Poll: Obama Has Driven Americans’ Confidence in Government to Record Low Print
By Timothy H. Lee
Thursday, September 19 2013
Obama hasn’t drawn Americans toward his worldview, he has driven them away.

“In this present crisis, government is not the solution to our problem.  Government is the problem.”  Ronald Reagan, January 20, 1981 

“The era of big government is over.”  Bill Clinton, January 27, 1996 

“We are five days away from fundamentally transforming the United States of America.”  Barack Obama, October 30, 2008 

Successful leaders draw other people toward their points of view.  Poor leaders and failed policies repel them. 

Since Barack Obama entered the White House, his presidency has rested on the philosophy of expanding the size and power of the federal government to transform our lives.  Openly and explicitly striving to achieve a “legacy” presidency, he intentionally chose a path directly contrary to the one chosen by Ronald Reagan and even Bill Clinton.  Spending climbed to record highs.  Deficits also spiked to unprecedented highs.  A nearly $1 trillion wasteful “stimulus” bill was passed.  The number and reach of federal regulations reached record levels.  Military and diplomatic strength were rejected in favor of retreat, conciliation, apology and even literal bowing to foreign leaders.  Allies like Israel, Britain and Poland were publicly humiliated, while enemies like Hugo Chavez and Vladimir Putin were foolishly embraced. 

Four years later, the results of his leadership have become clear.  Obama hasn’t drawn Americans toward his worldview, he has driven them away.  As succinctly summarized by the headline of a new Gallup survey, “Fewer Americans than Ever Trust Government to Handle Problems.” 

Periodically since 1973, Gallup has separately measured Americans’ trust in government to address both foreign and domestic problems.  In the aftermath of Watergate, trust plummeted from approximately 70% both domestically and abroad to 56% abroad and 49% at home.  Throughout the following four decades, trust in both areas generally hovered in the 50% range domestically and 60% internationally, with steady increases during the Reagan, Bush 41, Clinton and even Bush 43 administrations.  

Under Obama, however, our collective trust has dropped to several consecutive record lows in terms of both foreign and domestic affairs.  After four years of administration impotence abroad, from North Korea to Iran to Russia to Libya to Syria, a new low of 49% of respondents say that they maintain confidence in our ability to handle international problems. 

That reality must particularly chafe Obama and his remaining loyalists, since his raison d’être as a candidate and president was abandonment of his predecessor’s more muscular diplomacy in favor of a conciliatory agenda focused on his presumed power of personality. 

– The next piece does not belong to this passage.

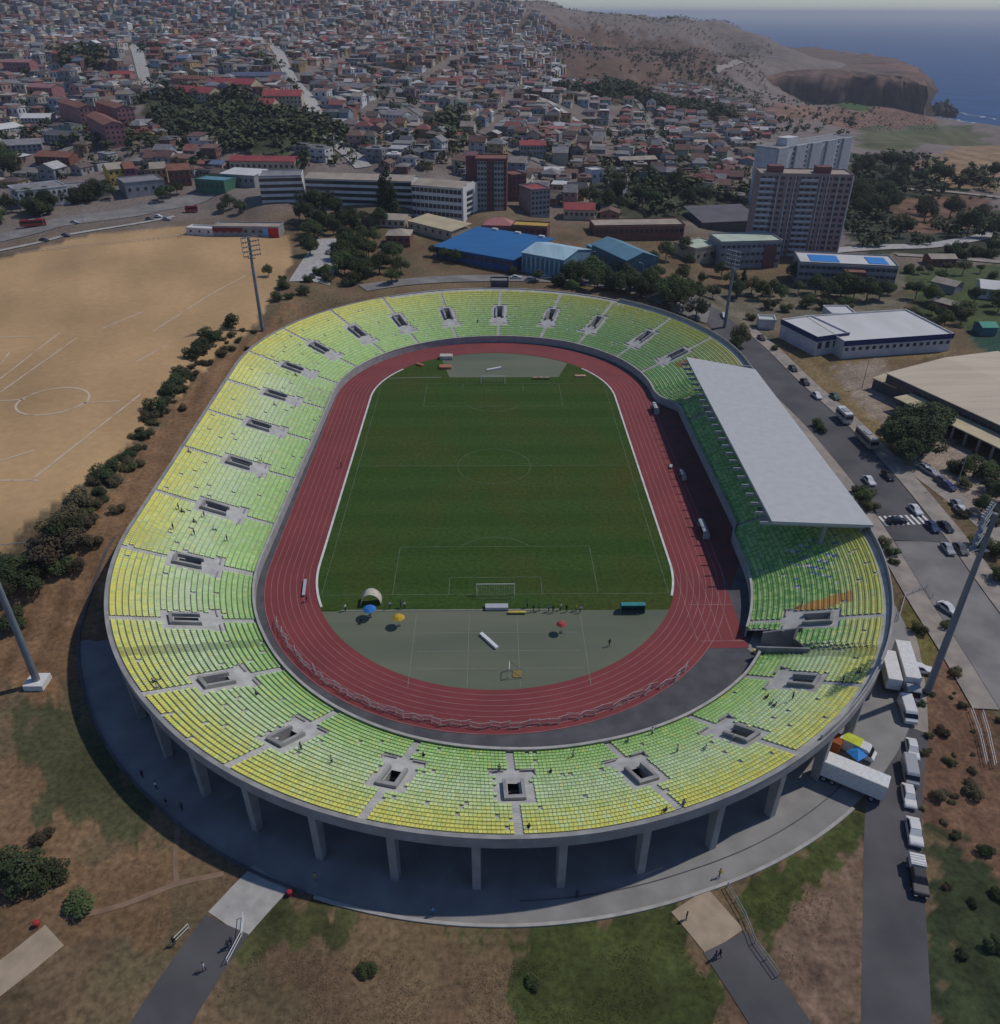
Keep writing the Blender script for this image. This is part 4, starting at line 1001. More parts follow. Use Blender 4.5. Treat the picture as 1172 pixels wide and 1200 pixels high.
q = MB(); q.box(wd*.75, wd*.84-.003, -.12, -.003, -.5, 4.0); q.build('end_panel', mat('panel_sky_blue', (.16,.42,.68), .7), o)
q = MB(); q.box(0, wd*.45, -.5, -.003, 2.4, 3.9); q.build('awning', mat('awning_dark_red', (.22,.03,.04), .8), o)
bld('changing_room', 'low white changing room at the end of the clubhouse', 'building', (218,268), (249,270), 6, 2.6, W_WHITE, R_WHITE, rows=1, cols=3, win=(1.0, 1.0))
# apartment slabs on the seaward side
BAY = mat('balcony_white', (.46,.46,.48), .8, (.37,.37,.39), .5)
o, wd = bld('apartment_tower', 'tall pinkish brown apartment tower with white balcony stacks, nearer of the two high-rises', 'tower', (892,203), (1000,208), 15, 36, mat('wall_dusty_rose', (.33,.235,.225), .85, (.27,.19,.19), .3), R_TAN, rows=14, cols=14, win=(1.7, 1.25), lm='brown high-rise', side_cols=4, right=True)
for x0, x1 in ((.0, .16), (.44, .63)):
    for k in range(14):
        q = MB(); q.box(wd*x0, wd*x1, -1.3, -.07, 1.0+k*2.5, 2.05+k*2.5); q.build('balcony', BAY, o)
for x0 in (.2, .30, .38, .66, .74, .85): q = MB(); q.box(wd*x0, wd*x0+.5, -.5, -.07, -1, 35.9); q.build('pier', BAY, o)
q = MB(); q.box(wd+.003, wd+.4, -.3, .8, -1, 36); q.build('pier', WHITE, o)
for x0 in (.1, .62): q = MB(); q.box(wd*x0, wd*(x0+.16), 4, 10, 36.26, 39); q.build('lift_house', W_MAROON, o)
o, wd = bld('apartment_tower', 'white apartment tower rising behind the pinkish brown high-rise', 'tower', (913,165), (999,170), 14, 36, W_WHITE, R_GREY, rows=14, cols=12, win=(1.7, 1.2), lm='white high-rise', winm=SLATW)
for x0 in (.0, .22, .42, .62, .84): q = MB(); q.box(wd*x0, wd*(x0+.12), -1.2, -.07, -1, 36.6); q.build('bay', BAY, o)
q = MB(); q.box(wd*.16, wd*.3, 3, 10, 36.26, 40.5); q.build('lift_house', W_WHITE, o)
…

Four years under Obama have soured Americans even worse when it comes to domestic affairs, according to Gallup: 

“Americans also expressed historically low levels of confidence in the federal government’s ability to handle domestic problems, with 42% reporting a ‘great deal’ or ‘fair’ amount of confidence.  This is one point below the previous low of 43% in 2011.  Americans’ confidence in the federal government on domestic problems, as was true for international issues, peaked in the October post-9/11 poll, when 77% expressed confidence.  Confidence then trended downward throughout the 200s, and has sunk to several new lows since 2010.” 

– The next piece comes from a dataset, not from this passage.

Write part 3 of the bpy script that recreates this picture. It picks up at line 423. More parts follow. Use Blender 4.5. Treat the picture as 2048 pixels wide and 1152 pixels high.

This current state of affairs is simultaneously disturbing and reassuring.  It is disturbing because it captures the fraying fabric of American political life, a growing sense of despair and distrust. 

But it is reassuring because it suggests that Americans have awakened to the failures and dangers inherent in a more powerful federal government.  The results of Obama’s big-government agenda have been an unprecedented credit downgrade, continually decreasing median incomes even though the recession ended five months into his tenure, unemployment above 8% for a record number of months, an alarming workforce dropout rate, record numbers of Americans living in poverty, nearly twice as many people on food stamps, impotence abroad and disillusionment among our allies. 

In recent days alone, we’ve witnessed what seems like a reversal of our Cold War victory over the Soviet Union, with former KGB agent Vladimir Putin running diplomatic circles around a befuddled Obama who weakly promised him more “flexibility” in a second term. 

It all makes for an interesting paradox.  Presidents like Reagan and Clinton who publicly commit to moderating federal government expansion have increased Americans’ trust in government competence.  In contrast, President Obama seeks at every turn to enlarge the federal government, but has degraded trust in it to all-time lows. 

We can thank Obama for few things, but reaffirming Reagan’s observation that government has become more of a problem than a solution is one of them.